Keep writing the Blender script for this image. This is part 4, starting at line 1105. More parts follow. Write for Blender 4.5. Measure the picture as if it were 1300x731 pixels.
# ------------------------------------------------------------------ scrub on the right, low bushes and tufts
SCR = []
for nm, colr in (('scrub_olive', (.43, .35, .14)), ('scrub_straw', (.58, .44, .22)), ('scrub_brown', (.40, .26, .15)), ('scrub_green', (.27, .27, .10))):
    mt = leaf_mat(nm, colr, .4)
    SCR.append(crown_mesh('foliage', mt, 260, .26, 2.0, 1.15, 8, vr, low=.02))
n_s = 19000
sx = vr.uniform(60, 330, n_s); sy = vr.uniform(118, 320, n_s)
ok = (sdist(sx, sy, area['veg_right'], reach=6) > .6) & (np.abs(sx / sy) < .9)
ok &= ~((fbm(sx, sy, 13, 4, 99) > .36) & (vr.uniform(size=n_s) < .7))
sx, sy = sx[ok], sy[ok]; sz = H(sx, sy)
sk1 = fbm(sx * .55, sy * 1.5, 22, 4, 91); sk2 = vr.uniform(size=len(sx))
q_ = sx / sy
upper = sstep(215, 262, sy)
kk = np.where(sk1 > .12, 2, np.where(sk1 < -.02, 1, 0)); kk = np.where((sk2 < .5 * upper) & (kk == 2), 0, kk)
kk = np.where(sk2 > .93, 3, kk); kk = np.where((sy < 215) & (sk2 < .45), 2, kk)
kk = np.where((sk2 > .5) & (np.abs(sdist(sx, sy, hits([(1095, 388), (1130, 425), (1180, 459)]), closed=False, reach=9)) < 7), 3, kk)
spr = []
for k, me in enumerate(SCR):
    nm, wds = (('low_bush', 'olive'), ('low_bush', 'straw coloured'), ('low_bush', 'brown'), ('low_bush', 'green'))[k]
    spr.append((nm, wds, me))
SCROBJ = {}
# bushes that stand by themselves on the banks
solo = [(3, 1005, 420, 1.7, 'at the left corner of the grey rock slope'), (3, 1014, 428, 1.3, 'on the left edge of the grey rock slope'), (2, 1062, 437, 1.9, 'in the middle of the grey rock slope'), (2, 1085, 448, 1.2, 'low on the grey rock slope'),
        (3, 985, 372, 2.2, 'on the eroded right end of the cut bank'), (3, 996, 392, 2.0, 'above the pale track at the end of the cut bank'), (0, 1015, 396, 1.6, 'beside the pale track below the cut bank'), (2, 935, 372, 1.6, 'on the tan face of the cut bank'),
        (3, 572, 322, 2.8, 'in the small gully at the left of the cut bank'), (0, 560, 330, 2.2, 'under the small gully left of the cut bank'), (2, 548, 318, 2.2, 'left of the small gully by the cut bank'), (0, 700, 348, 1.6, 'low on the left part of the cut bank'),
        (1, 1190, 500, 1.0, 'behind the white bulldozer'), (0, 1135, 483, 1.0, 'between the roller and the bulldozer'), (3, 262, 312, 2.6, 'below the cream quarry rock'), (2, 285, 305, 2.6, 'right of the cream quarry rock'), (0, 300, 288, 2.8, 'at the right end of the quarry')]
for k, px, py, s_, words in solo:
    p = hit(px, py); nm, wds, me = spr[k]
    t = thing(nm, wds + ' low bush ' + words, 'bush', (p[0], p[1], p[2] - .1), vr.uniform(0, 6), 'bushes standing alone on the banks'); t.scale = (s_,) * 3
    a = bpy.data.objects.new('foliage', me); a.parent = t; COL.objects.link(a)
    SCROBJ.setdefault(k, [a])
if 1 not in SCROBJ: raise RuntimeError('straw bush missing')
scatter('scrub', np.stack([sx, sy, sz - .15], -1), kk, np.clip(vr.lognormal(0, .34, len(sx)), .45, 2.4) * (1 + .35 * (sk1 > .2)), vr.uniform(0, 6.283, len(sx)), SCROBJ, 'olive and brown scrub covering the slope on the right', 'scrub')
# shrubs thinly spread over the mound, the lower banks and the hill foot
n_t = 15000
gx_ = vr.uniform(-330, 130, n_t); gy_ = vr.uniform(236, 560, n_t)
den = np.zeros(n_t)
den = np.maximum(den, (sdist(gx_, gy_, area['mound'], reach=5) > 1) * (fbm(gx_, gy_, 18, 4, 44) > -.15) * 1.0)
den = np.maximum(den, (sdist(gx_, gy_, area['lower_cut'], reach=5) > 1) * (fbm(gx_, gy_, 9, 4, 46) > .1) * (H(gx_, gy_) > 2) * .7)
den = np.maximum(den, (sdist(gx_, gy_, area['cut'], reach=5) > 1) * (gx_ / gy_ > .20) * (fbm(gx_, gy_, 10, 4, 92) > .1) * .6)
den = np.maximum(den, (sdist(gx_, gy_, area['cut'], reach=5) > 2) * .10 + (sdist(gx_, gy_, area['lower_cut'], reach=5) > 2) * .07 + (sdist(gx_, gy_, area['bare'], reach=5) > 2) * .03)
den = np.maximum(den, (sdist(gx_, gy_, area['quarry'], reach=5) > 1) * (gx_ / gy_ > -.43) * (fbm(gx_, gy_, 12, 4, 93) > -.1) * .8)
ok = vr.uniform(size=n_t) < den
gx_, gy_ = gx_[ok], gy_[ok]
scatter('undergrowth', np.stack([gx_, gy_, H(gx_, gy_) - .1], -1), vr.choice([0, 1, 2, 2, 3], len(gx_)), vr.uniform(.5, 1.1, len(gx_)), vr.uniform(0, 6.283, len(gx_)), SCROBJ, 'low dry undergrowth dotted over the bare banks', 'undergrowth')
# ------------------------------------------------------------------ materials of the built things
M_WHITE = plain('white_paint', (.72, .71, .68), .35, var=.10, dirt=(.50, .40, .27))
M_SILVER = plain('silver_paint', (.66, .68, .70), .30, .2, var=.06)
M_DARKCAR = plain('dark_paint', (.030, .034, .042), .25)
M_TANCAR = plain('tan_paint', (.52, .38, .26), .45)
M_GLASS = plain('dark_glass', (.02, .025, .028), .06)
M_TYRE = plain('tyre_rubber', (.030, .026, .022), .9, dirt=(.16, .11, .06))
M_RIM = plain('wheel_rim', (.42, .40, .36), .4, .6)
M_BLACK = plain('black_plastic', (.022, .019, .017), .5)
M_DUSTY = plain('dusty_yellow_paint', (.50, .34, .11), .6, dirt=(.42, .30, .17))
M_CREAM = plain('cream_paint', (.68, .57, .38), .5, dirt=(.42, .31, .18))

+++

## [The task]
Identify and copy all lines with the word "part".

## [The answer]
Keep writing the Blender script for this image. This is part 4, starting at line 1105. More parts follow. Write for Blender 4.5. Measure the picture as if it were 1300x731 pixels.
        (3, 572, 322, 2.8, 'in the small gully at the left of the cut bank'), (0, 560, 330, 2.2, 'under the small gully left of the cut bank'), (2, 548, 318, 2.2, 'left of the small gully by the cut bank'), (0, 700, 348, 1.6, 'low on the left part of the cut bank'),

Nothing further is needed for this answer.